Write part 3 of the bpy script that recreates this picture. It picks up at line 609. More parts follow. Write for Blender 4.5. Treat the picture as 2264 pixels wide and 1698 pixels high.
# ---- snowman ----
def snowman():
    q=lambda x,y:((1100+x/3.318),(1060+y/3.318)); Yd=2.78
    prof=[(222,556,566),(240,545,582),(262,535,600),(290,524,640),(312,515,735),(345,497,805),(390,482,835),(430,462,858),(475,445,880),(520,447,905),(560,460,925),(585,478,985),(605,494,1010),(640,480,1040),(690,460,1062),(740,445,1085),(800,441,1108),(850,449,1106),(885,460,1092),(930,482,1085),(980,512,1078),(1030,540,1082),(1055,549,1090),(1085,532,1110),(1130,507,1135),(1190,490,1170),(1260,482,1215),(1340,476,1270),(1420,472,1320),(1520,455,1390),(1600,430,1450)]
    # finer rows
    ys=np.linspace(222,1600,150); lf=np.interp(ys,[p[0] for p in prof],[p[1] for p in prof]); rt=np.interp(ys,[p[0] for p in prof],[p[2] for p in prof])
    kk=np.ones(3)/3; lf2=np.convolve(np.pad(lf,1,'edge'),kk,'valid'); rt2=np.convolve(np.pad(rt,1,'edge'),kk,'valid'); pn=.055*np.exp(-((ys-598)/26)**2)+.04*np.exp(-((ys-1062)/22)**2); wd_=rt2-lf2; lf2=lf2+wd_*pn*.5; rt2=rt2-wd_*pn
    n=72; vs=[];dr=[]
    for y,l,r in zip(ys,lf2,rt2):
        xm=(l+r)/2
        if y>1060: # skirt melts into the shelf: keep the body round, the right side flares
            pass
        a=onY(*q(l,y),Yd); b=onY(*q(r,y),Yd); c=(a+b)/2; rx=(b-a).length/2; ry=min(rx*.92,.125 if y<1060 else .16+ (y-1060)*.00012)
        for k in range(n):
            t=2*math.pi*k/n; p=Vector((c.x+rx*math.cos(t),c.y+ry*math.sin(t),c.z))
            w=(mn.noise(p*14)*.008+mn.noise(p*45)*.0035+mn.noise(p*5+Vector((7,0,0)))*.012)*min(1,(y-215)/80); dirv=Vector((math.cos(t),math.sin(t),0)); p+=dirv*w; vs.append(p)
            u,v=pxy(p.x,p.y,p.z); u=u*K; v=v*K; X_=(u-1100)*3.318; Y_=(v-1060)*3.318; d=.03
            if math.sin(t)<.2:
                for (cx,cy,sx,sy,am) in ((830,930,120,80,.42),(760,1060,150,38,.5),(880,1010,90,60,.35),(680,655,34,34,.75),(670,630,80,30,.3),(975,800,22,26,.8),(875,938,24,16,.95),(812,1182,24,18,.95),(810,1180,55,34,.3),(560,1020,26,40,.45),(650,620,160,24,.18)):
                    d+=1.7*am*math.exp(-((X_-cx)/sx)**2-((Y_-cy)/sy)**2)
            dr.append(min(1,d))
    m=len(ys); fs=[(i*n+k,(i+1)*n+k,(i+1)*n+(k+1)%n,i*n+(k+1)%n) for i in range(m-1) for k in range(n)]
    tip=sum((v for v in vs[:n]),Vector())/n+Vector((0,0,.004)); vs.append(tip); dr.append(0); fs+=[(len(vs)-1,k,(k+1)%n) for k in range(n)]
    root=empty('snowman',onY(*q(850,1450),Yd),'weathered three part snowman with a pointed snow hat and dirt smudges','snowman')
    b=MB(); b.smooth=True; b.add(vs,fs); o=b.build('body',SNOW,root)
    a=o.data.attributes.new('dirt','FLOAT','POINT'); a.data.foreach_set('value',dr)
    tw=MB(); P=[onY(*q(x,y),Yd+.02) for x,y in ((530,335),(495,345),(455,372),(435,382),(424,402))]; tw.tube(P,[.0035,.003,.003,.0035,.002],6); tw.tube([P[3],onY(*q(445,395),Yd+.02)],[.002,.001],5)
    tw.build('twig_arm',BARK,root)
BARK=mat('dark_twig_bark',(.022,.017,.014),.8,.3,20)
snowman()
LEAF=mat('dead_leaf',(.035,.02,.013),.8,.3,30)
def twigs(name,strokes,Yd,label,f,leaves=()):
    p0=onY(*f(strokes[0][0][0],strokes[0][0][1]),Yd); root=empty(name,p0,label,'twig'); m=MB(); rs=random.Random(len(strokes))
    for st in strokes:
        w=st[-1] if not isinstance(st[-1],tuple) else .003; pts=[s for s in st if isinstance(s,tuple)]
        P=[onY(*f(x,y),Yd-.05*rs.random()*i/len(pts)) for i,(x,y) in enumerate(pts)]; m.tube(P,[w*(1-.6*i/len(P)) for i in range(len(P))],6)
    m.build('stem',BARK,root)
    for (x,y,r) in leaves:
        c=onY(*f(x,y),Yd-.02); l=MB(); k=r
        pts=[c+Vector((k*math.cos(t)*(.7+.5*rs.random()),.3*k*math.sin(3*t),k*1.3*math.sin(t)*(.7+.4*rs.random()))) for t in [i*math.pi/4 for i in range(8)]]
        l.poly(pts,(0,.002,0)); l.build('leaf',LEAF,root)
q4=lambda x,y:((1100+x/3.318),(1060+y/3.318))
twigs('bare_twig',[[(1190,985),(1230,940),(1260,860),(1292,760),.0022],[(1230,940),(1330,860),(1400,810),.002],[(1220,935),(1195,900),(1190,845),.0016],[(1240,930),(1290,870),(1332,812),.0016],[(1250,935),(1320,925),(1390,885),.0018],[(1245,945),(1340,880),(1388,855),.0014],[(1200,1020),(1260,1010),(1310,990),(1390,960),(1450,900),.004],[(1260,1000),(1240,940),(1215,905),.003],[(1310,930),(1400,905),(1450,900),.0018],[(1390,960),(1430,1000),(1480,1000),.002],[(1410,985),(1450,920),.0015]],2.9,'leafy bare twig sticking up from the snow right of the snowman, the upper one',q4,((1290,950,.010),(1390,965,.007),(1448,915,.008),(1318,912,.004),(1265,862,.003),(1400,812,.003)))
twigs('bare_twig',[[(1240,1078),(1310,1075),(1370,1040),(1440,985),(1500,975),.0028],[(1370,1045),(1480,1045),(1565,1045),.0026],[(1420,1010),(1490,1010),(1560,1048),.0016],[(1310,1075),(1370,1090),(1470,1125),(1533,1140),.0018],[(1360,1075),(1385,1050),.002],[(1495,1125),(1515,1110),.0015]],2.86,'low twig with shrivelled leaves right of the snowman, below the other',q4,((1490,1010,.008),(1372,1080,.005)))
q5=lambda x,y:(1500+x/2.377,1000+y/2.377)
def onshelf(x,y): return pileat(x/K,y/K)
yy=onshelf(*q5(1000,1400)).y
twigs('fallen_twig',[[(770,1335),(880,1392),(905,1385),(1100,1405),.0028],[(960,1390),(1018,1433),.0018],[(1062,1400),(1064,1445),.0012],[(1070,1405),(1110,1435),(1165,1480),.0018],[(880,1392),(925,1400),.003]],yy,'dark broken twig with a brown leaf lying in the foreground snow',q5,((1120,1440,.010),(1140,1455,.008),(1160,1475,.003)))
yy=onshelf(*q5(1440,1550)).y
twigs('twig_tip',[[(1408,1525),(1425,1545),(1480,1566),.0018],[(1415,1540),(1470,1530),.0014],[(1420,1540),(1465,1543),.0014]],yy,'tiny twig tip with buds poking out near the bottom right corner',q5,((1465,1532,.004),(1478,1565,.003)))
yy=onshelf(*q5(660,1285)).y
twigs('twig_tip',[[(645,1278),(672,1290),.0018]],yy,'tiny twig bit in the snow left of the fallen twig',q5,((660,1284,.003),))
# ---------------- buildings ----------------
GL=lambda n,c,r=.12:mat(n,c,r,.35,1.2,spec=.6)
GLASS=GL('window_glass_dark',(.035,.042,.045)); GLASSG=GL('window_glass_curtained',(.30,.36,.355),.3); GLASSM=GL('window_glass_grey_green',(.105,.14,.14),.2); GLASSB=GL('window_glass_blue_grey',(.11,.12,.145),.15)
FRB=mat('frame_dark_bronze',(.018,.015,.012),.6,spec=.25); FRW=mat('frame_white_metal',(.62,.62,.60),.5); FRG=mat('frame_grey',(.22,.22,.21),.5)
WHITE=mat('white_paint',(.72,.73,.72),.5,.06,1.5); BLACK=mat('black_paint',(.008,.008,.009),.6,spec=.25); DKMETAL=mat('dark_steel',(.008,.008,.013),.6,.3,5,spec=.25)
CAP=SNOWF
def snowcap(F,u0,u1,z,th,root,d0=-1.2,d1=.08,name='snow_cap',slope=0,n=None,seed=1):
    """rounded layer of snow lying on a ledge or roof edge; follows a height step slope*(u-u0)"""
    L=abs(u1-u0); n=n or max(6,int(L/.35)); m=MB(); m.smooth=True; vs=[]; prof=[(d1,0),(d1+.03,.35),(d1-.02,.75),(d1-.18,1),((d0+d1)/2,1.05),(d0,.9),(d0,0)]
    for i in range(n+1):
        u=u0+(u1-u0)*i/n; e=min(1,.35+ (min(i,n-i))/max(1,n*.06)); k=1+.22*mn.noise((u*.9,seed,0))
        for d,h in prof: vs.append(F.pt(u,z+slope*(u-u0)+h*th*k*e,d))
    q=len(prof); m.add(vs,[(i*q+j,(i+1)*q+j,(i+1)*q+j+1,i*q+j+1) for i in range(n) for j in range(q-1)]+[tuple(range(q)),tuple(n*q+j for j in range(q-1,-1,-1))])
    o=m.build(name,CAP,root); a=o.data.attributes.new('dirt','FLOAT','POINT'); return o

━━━

Collect each line above holding the string "part".

Write part 3 of the bpy script that recreates this picture. It picks up at line 609. More parts follow. Write for Blender 4.5. Treat the picture as 2264 pixels wide and 1698 pixels high.
    root=empty('snowman',onY(*q(850,1450),Yd),'weathered three part snowman with a pointed snow hat and dirt smudges','snowman')